Claim: Most Maine people already have proof of citizenship. “If you’re a citizen registering to vote for the first time in Maine, you must provide either a driver’s license number, a state ID number, or the last four digits of their Social Security number — all of which require documentary proof of citizenship to obtain.”


Fact: These forms of ID do NOT require proof of citizenship to obtain. Non-citizen legal residents of Maine and the U.S. are entitled to get a Social Security number, a regular drivers’ license or state ID without proving citizenship. How does Rep. Golden not know the difference between being legally present in this country and being a citizen?

 

Claim: The lack of readily available documentation is not a barrier to voter registration because the SAVE Act provides a failsafe: It “requires states to allow citizens who for some reason lack documentary proof of citizenship to sign an affidavit, under threat of perjury, affirming they are a U.S. citizen.” The Election Assistance Commission (EAC) is tasked to develop this and a way to supply additional documentation. States can also develop processes of their own.


Fact: It’s hard to envision what this failsafe would entail. As required by federal law, Maine voters already take a citizenship oath under threat of perjury when they register. If the drafters of the SAVE Act view this as insufficient – which they must, or there would be no need for this law – then it’s hard to envision what the new processes would look like, except that they must be more rigorous. No one knows how such a process will work and, given the possibility, provided by the act, of prosecuting registrars for insufficient rigor in enforcing it, there are real incentives against allowing a person in this situation to register and vote.
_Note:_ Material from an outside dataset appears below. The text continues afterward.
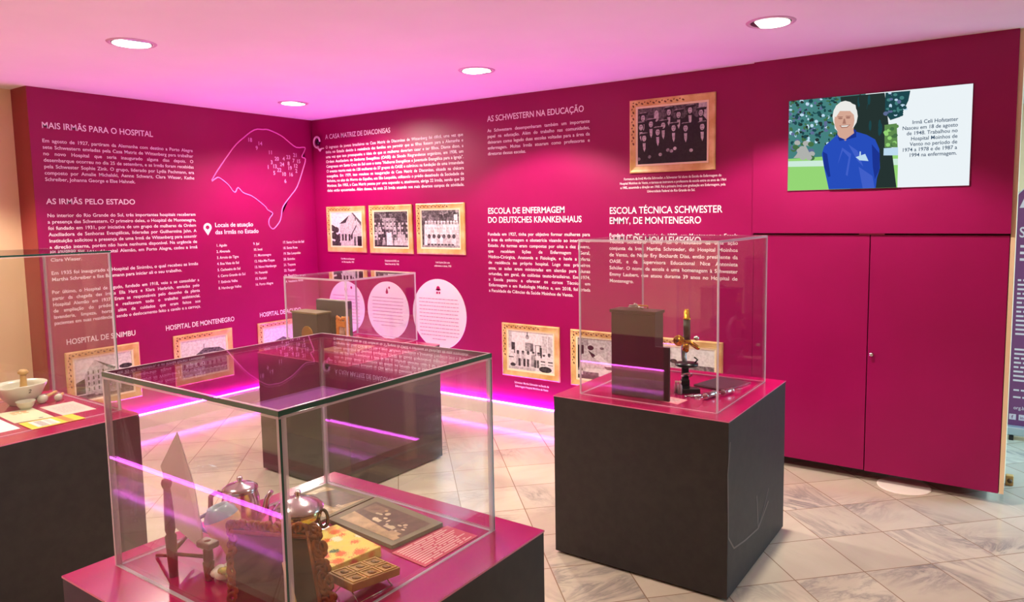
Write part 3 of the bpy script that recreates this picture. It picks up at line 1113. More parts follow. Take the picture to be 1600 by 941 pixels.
def spoly(P, c):
    p.poly([sp(*a) for a in P], c)


def sell(cx, cy, rx, ry, c, n=16):
    spoly([(cx + rx * math.cos(2 * PI * k / n), cy + ry * math.sin(2 * PI * k / n)) for k in range(n)], c)


R = random.Random(11)
p.rect(0, 0, 1, 1, 0)
spoly([(130, 560), (860, 560), (860, 775), (130, 795)], 4)
spoly([(130, 605), (860, 590), (860, 630), (130, 640)], 5)
spoly([(130, 230), (640, 185), (640, 560), (130, 590)], 2)
for k in range(420):
    x, y = R.uniform(135, 620), R.uniform(200, 500)
    sell(x, y, R.uniform(5, 17), R.uniform(4, 13), R.choice((1, 1, 3, 2, 2, 12, 13, 14)), 7)
for k in range(24):
    sell(R.uniform(150, 300), R.uniform(490, 590), 22, 16, R.choice((15, 12, 13, 15)), 8)
spoly([(170, 585), (250, 500), (300, 585)], 15)
spoly([(480, 205), (760, 180), (752, 400), (770, 600), (850, 772), (560, 780), (600, 500)], 3)
for k in range(30):
    x = R.uniform(600, 745)
    sell(x, R.uniform(200, 720), 9, 34, R.choice((3, 1, 3, 3)), 8)
spoly([(765, 180), (915, 168), (905, 230), (860, 330), (800, 350), (765, 300)], 1)
for k in range(40):
    sell(R.uniform(770, 890), R.uniform(180, 320), R.uniform(8, 18), R.uniform(6, 14), R.choice((1, 2, 14, 1, 13)), 8)
spoly([(765, 380), (840, 370), (850, 520), (770, 520)], 16)
for k in range(20):
    sell(R.uniform(770, 840), R.uniform(380, 510), 14, 12, R.choice((16, 12, 4)), 8)
spoly([(765, 525), (852, 520), (855, 570), (765, 570)], 14)
spoly([(852, 400), (862, 400), (866, 775), (856, 775)], 0)
# person: polo shirt, arms behind the back, white hair
spoly([(470, 435), (585, 420), (655, 440), (710, 470), (738, 530), (745, 650), (728, 712), (722, 778), (418, 782), (412, 705), (382, 640), (366, 560), (380, 512), (420, 480)], 6)
spoly([(690, 500), (742, 560), (742, 660), (715, 720), (700, 640)], 7)
spoly([(372, 545), (402, 560), (428, 700), (412, 705), (380, 630)], 7)
spoly([(540, 500), (600, 540), (640, 640), (600, 600)], 11)
spoly([(610, 640), (700, 700), (715, 776), (640, 779)], 11)
spoly([(500, 520), (560, 560), (540, 700), (470, 640)], 11)
spoly([(505, 540), (545, 580), (520, 740), (450, 690)], 6)
spoly([(465, 395), (570, 385), (575, 430), (520, 478), (468, 450)], 8)
spoly([(462, 430), (480, 478), (530, 470), (590, 455), (588, 412), (570, 405), (575, 430), (520, 470), (480, 455)], 7)
sell(514, 325, 82, 96, 9)
spoly([(440, 300), (470, 300), (470, 420), (448, 400)], 9)
sell(510, 350, 66, 86, 8)
spoly([(436, 320), (452, 260), (520, 232), (580, 255), (592, 325), (575, 320), (545, 292), (480, 292), (455, 330)], 9)
sell(484, 338, 15, 6, 10); sell(534, 334, 15, 6, 10)
spoly([(466, 326), (500, 326), (500, 331), (466, 331)], 10); spoly([(518, 322), (552, 322), (552, 327), (518, 327)], 10)
spoly([(506, 340), (514, 340), (522, 372), (498, 372)], 10)
spoly([(478, 382), (552, 376), (530, 396), (494, 398)], 10); spoly([(488, 384), (542, 380), (526, 390), (496, 391)], 9)
spoly([(590, 580), (650, 560), (672, 605), (615, 600)], 14); spoly([(614, 545), (622, 545), (624, 600), (612, 600)], 14)
p.build('screen_picture', t, SM)
m = MB()
for i, s in enumerate(['Irmã Celi Hofstatter', 'Nasceu em 18 de agosto', 'de 1948. Trabalhou no', 'Hospital Moinhos de', 'Vento no período de', '1974 a 1978 e de 1987 a', '1994 na enfermagem.']):
    a = sp(1196, 357 + i * 35.2)
    put_text(m.bm, lambda u, v: q(u, v, 0.0155), s, sx0 + (sx1 - sx0) * a[0], sz0 + (sz1 - sz0) * a[1], 0.0285, 0.93, align='R')
m.build('screen_lettering', emis('screen_text', lin((60, 84, 110)), 1.0), t, recalc=False)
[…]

Of course, state processes will vary and some states will make it very difficult to vote. Even if Maine’s standards are not as onerous as others, what happens in other states affects the rest of the country’s elections, which in turn affects federal majorities and public policy everywhere.

 

Claim: Maine will still enjoy high voter participation. “I am confident that under the SAVE Act, our state can both ensure that only citizens can cast ballots and that no one faces unnecessary barriers to registering to vote. Maine has one of the best voting cultures in the country, and I don’t see any reason why the SAVE Act would change that.”
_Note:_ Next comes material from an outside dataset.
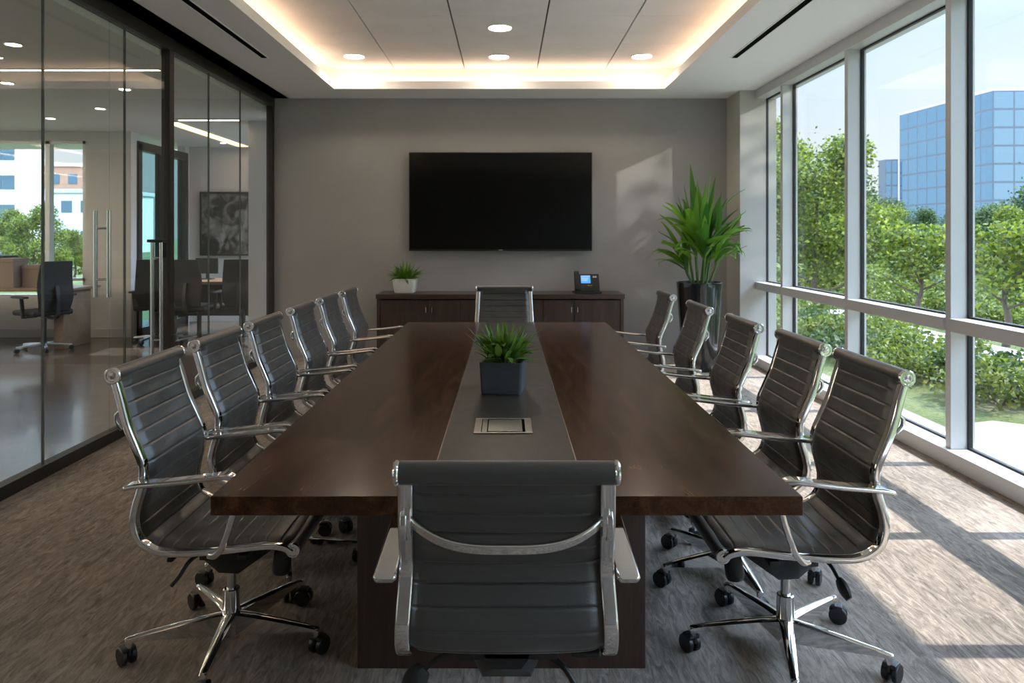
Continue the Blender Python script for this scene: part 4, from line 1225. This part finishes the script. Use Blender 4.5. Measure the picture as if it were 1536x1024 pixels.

Fact: The SAVE Act raises new barriers to voting for eligible citizens. Maine does have a long pattern of high turnout, but that’s not by accident. We have encouraged voter registration, and Maine people have supported policies like same day voter registration, which was protected by a landslide People's Veto vote in November 2011. The SAVE Act most certainly increases personal and administrative barriers for new registrants and people re-registering. Young people and low income people move more, so this especially affects them, along with married women, rural voters, military voters, and tribal voters. Note also that the underlying documents take money and time to obtain, so this most harms lower income people.